If it's regular transportation you want, use a sturdy rigid bike with a rigid fork, fat tires, fenders, a rear rack and/or front basket, and inexpensive rugged parts. 7-speed rear shifting, linear-pull brakes, and 26" wheels with chunky rims help your bike's cost-effectiveness from both ends-- less expense and greater reliability.
 
cavegiant said:
With one of these
http://www.ebikessf.com/catalog/52
and some engineering and spare drop outs (I have). I could fit that to the bike.

Those units are VERY expensive and overpower for what I need.

So is there something cheap that would work?

If you want cheap on the motor/kit side then maybe you want to consider finding a scrap 'Thompson' bike. plenty in the UK I am sure..I know there are many over here in Jersey. Get it cheap (£25-£50), get a version 3 CA with THUN sensor and PAS and re-lace the Thompson hub to a rim of your choice. Even make a new axle for the 150mm if you are determined to use that frame.
Thompson's are a family import business from what I understand, UK only, that bring in cheap electrical from China etc
http://www.thompsons-online.co.uk/

Some of the bikes they imported have 24 inch spoked wheels, with a very slow wind hub motor. It is Star terminated motor, re terminate as Delta if you need more speed, though I expect if you re spoke one of these little hubs to a 26 or 29 inch wheel it will be fast enough for you at 50 volts. I know one of these hubs at 100 volts in a 24 inch wheel did about 35 mph..so go up in wheel size will increase the speed, but dropping down to 50 volts will bring it back down to the range you want.

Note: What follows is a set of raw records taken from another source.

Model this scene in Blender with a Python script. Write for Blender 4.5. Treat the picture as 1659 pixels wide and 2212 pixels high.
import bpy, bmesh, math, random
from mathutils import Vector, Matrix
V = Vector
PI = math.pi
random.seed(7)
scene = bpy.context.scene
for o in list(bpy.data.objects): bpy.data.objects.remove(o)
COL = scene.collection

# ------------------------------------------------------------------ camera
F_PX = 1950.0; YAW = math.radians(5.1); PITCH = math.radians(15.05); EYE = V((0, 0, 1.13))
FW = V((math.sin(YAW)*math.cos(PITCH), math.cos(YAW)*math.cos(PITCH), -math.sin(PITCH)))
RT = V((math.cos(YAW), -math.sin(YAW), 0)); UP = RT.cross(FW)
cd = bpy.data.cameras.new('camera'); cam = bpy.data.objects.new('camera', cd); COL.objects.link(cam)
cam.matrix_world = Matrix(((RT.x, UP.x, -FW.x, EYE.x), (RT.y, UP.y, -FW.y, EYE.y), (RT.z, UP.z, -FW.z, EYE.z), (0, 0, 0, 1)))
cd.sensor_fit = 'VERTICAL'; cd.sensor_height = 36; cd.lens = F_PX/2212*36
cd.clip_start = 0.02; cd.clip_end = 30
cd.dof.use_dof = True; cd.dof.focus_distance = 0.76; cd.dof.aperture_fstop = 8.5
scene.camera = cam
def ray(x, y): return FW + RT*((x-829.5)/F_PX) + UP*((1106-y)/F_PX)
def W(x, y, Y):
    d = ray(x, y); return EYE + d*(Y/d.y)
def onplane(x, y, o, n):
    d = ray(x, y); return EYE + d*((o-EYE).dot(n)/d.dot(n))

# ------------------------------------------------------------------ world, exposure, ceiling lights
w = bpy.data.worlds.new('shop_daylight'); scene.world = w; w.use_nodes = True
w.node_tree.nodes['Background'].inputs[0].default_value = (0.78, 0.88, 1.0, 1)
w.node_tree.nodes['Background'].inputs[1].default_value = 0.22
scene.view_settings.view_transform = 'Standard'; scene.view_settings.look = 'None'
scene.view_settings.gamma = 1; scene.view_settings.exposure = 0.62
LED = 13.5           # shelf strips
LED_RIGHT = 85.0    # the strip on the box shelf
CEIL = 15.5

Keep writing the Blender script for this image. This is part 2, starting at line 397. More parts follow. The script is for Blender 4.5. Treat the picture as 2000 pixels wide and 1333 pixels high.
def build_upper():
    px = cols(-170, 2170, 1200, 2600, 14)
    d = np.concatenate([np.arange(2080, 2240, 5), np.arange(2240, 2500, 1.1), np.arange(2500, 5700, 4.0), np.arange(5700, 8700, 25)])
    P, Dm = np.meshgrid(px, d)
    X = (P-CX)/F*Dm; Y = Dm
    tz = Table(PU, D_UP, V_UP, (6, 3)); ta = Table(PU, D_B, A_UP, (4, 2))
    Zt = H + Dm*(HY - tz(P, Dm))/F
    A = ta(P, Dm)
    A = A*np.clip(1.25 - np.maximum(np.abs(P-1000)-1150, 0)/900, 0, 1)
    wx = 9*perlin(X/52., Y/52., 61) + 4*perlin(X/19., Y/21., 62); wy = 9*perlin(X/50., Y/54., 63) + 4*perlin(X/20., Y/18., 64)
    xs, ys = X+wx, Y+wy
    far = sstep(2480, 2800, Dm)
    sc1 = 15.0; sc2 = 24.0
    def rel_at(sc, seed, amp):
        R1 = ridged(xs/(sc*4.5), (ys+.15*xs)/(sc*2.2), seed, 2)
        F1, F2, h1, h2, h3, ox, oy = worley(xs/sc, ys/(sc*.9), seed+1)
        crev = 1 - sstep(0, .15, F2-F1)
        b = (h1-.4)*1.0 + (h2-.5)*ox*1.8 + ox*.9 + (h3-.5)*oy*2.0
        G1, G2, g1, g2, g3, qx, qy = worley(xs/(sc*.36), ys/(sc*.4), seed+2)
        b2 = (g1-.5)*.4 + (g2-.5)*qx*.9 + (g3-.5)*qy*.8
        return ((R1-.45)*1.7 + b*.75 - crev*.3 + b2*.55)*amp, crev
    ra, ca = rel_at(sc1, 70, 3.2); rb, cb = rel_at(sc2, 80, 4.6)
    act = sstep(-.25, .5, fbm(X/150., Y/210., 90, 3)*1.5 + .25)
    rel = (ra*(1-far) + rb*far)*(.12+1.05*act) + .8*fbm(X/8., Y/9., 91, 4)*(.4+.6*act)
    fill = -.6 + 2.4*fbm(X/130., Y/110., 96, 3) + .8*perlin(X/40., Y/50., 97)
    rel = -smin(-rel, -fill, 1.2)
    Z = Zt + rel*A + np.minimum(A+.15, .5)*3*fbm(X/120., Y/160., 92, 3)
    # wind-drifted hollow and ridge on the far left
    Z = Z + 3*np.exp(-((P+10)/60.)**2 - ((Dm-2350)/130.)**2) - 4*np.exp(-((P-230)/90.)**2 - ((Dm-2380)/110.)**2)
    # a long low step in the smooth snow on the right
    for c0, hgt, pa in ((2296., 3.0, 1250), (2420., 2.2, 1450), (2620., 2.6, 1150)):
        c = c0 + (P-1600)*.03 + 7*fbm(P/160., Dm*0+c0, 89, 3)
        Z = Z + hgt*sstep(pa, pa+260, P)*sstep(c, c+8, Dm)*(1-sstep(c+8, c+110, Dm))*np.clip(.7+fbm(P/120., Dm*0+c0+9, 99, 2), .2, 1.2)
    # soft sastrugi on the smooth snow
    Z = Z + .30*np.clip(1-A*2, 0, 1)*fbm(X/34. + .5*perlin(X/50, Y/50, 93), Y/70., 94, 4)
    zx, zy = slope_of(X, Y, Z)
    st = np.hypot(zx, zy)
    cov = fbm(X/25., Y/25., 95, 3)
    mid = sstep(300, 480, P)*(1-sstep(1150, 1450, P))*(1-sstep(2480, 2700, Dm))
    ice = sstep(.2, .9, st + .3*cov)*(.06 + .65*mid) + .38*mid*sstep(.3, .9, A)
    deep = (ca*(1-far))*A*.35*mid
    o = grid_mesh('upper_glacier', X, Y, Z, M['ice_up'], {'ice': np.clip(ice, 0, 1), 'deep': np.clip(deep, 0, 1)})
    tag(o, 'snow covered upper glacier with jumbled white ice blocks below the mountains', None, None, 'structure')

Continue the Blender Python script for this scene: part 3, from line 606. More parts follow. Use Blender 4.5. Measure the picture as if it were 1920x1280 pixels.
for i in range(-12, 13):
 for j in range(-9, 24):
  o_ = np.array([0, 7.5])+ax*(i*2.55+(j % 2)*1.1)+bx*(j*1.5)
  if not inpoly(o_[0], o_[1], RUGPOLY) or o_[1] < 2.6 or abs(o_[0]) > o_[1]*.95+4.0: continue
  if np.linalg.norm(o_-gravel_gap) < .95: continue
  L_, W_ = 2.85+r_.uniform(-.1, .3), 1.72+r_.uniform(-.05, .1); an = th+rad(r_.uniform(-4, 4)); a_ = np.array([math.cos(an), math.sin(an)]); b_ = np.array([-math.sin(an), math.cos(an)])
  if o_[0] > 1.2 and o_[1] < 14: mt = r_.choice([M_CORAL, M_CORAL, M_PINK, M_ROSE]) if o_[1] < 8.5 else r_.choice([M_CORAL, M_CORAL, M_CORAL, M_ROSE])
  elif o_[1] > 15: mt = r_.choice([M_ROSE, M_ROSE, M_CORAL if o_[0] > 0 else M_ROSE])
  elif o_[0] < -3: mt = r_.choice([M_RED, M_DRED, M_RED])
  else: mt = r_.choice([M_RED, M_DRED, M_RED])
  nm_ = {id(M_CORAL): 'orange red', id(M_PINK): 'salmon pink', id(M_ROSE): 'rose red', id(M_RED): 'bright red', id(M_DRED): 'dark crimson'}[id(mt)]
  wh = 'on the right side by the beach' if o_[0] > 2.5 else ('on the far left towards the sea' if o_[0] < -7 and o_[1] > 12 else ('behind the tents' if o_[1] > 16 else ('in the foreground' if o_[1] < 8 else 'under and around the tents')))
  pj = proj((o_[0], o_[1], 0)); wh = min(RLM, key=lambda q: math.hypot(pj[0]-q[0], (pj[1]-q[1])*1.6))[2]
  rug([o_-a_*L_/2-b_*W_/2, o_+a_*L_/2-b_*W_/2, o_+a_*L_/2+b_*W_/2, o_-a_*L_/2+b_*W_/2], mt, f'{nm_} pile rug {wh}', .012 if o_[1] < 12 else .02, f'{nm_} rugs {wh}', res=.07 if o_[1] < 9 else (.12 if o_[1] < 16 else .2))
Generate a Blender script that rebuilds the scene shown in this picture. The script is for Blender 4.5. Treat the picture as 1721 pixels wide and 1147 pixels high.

Sure you can pick one of these complete bikes up for £50

Look for these bikes, scrap the bike,kep rear wheel controller and throttle..brake levers too maybe, dump the rest.
Follow the links to my threads about them

file.php
file.php


They are beefy little motors, and easy enough to press the axle out and machine your own to fit your 150mm swingarm
http://endless-sphere.com/forums/viewtopic.php?f=3&t=25399&start=20
file.php
file.php




But as Chalo and other said..keep your 29er as a ride bike and build a commute on a different frame. You do not seem to want to change anything on the 29'er , so it is going to need custom made e-kit to make it fit.